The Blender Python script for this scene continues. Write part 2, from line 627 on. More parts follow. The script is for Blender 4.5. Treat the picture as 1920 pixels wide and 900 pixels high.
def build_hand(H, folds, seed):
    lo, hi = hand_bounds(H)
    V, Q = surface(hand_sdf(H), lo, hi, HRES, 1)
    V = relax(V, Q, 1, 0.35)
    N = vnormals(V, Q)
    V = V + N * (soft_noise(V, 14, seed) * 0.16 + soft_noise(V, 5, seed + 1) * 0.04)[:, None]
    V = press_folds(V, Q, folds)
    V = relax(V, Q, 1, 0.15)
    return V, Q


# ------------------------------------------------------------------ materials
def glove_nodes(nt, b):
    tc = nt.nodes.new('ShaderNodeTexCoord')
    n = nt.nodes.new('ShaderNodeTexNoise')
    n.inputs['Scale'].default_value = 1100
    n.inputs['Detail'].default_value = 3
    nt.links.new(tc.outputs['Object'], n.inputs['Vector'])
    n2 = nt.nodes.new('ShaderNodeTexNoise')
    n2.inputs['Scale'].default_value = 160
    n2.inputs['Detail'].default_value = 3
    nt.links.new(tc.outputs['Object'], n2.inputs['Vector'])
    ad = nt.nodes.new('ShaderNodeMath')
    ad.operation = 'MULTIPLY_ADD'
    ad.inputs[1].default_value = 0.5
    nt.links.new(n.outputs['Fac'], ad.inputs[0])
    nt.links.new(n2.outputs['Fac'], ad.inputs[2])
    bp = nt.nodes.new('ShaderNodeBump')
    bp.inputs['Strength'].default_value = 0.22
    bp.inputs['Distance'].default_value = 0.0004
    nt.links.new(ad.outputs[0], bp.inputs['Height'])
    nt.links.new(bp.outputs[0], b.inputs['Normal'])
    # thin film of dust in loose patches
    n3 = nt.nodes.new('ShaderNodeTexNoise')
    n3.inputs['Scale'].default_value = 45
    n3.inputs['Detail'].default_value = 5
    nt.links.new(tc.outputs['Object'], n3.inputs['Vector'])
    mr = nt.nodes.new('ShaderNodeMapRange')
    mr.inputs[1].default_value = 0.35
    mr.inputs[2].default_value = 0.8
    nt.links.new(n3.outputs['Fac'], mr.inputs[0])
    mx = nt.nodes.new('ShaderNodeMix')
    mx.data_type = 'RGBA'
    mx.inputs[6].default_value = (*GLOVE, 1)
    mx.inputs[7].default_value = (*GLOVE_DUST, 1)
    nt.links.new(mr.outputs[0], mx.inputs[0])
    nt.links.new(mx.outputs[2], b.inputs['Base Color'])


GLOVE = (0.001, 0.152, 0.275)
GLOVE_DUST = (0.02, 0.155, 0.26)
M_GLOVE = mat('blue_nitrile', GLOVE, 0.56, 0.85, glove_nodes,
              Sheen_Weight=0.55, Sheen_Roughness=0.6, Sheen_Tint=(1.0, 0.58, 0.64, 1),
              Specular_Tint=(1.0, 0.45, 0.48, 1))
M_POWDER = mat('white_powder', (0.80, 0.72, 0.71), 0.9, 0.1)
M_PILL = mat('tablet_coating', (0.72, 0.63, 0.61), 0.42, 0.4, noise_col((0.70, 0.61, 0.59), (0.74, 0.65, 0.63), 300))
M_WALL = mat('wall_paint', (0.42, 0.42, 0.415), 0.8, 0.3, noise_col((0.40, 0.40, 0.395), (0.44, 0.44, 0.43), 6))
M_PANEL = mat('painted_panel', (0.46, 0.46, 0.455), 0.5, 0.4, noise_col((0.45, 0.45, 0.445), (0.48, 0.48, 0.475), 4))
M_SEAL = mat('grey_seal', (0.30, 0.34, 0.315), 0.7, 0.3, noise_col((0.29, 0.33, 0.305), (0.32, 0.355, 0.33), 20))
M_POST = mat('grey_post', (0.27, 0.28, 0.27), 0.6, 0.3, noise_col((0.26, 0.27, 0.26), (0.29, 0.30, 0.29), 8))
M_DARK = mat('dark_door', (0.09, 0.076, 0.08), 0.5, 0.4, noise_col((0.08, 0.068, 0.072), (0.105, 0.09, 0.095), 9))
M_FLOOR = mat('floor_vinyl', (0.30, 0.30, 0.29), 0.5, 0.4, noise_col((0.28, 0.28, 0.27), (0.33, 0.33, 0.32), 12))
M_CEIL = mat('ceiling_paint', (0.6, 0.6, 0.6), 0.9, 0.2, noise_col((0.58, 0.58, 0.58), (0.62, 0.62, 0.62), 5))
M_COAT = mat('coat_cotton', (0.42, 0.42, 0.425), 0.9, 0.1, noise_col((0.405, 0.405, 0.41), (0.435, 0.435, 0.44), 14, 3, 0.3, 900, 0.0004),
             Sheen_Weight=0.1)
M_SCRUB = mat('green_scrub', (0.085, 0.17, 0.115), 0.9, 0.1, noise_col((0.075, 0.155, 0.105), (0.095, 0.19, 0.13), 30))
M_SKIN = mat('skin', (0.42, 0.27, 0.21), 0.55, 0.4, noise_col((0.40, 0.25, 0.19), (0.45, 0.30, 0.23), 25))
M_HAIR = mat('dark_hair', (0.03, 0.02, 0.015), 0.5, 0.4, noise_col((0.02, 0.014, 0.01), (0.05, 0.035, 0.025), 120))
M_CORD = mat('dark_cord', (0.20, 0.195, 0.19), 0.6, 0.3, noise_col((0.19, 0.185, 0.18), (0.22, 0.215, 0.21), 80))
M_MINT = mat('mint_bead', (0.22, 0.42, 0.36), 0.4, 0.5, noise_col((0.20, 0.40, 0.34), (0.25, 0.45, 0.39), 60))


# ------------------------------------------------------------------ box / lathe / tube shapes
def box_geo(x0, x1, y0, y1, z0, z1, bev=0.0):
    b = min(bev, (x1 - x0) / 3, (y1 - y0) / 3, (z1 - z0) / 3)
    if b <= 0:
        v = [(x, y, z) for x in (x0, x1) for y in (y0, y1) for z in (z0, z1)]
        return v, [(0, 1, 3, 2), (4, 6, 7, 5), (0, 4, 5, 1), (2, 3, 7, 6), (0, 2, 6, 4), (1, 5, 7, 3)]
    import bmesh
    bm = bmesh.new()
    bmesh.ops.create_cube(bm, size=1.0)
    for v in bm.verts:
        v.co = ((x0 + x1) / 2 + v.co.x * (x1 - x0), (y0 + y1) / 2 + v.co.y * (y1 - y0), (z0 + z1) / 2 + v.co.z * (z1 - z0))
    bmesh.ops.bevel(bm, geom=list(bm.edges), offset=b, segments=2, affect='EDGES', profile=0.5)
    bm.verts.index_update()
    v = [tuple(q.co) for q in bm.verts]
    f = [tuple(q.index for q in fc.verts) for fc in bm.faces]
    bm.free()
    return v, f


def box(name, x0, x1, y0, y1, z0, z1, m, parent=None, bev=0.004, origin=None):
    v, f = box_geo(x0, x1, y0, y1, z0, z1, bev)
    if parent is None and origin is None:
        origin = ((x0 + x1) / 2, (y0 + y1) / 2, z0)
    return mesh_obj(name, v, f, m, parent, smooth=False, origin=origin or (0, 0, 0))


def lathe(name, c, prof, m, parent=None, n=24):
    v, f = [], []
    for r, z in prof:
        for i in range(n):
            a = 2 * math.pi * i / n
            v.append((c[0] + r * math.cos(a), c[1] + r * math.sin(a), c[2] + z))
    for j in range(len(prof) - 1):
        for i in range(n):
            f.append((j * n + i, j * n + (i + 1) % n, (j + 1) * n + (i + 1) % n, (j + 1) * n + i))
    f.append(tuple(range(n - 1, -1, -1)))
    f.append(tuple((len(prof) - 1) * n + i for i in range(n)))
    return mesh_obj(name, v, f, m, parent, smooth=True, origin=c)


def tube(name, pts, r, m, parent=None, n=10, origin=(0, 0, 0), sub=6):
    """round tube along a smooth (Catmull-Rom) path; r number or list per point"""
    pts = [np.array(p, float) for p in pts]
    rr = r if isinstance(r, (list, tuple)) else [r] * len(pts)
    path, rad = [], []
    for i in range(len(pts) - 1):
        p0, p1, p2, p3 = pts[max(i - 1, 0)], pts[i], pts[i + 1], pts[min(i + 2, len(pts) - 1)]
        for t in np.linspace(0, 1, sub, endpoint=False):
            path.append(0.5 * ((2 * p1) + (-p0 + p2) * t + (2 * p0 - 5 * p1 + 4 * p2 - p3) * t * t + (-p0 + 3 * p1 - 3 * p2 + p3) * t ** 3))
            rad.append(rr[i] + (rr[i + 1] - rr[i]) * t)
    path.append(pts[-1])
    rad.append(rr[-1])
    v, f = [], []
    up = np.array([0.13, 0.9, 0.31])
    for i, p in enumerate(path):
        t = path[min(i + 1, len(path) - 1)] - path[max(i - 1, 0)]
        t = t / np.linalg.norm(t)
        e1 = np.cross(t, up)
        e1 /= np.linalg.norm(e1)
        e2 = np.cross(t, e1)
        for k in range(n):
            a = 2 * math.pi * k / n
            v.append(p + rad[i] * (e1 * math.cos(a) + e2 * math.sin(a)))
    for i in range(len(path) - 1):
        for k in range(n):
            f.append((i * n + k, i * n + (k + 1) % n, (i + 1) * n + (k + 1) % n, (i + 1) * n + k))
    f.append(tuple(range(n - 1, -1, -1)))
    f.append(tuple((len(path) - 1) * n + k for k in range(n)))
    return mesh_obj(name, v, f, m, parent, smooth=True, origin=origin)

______

**Challenge**
From the opening line of the data above through the line that contains "return V, Q", please print each line as it stands and only those lines.

**Final answer**
The Blender Python script for this scene continues. Write part 2, from line 627 on. More parts follow. The script is for Blender 4.5. Treat the picture as 1920 pixels wide and 900 pixels high.
def build_hand(H, folds, seed):
    lo, hi = hand_bounds(H)
    V, Q = surface(hand_sdf(H), lo, hi, HRES, 1)
    V = relax(V, Q, 1, 0.35)
    N = vnormals(V, Q)
    V = V + N * (soft_noise(V, 14, seed) * 0.16 + soft_noise(V, 5, seed + 1) * 0.04)[:, None]
    V = press_folds(V, Q, folds)
    V = relax(V, Q, 1, 0.15)
    return V, Q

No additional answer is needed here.